En complément des éléments constitutifs de la loi-cadre, le rapport Bissonnette-Porter recommande que la CRÉPUQ se déploie en tant qu’instance de coopération et de services partagés entre universités, un peu sur le modèle du réseau de l’UQ. Il propose que les administrateurs et cadres supérieurs des universités bénéficient d’une formation initiale et continue.
En ce qui concerne le CNU, il suggère qu’il examine en priorité les problématiques suivantes :
- les normes relatives à la rémunération des recteurs et cadres supérieurs des universités (qui pourraient s’apparenter à celles des dirigeants des sociétés publiques dites financières ie celles qui rapportent des dividendes à l’État);
- l’arrimage entre les études collégiales et universitaires au sein d’un système intégré d’enseignement supérieur, dans ce sens de Conseil national des universités pourrait devenir le Conseil national de l’enseignement supérieur;
- les principes qui devraient encadrer la multiplication des points de service (le rapprochement dans un même environnement des extensions universitaires et des CEGEP étant l’avenue proposée);
- un amendement à la Loi sur l’accréditation et le financement des associations d’élèves ou d’étudiants pour inscrire les règles de validation de leur délibérations afin que la transparence souhaitée par les étudiants lors du printemps érable s’applique à tous;
- un bilan de la forte croissance des programmes courts.

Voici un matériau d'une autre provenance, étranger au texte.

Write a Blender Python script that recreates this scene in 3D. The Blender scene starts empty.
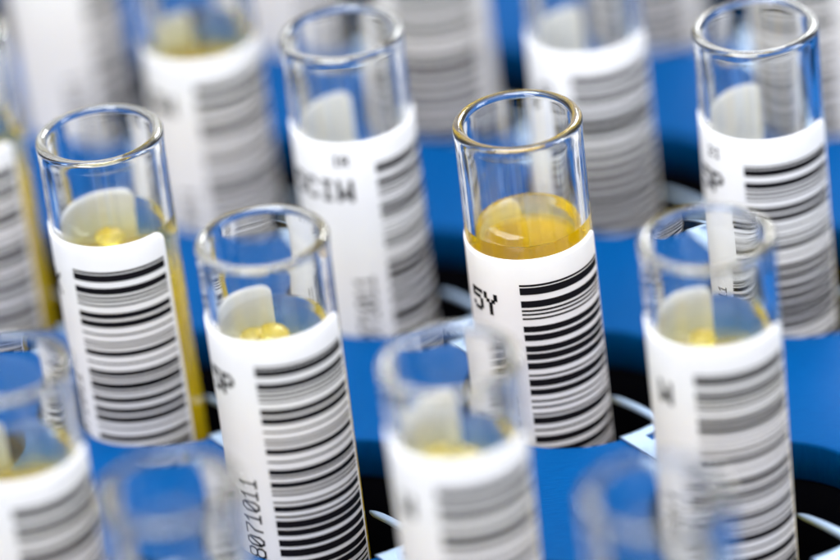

À ce sujet, les données présentées dans le rapport sont assez étonnantes. Le tiers des formations offertes au Québec relèvent de programmes courts (10 % au Canada et 2% en Ontario). Leur prolifération s’appuie sur une volonté d’accessibilité et deviendrait « le fleuron de notre social-démocratie …». Mais la comparaison à l’intérieur du Québec, entre universités francophones et anglophones indique que les écarts selon la langue sont déterminants. «Le taux d’atteinte des diplômes de grade se situe et souvent dépasse la moyenne canadienne et ontarienne pour nos universités de langue anglaise (soit environ 90 %) et certaines de nos plus importantes universités de langue française (l’Université de Montréal, l’UQAM, l’Université de Sherbrooke) se situent sous la barre du 60 %.» Constat inquiétant.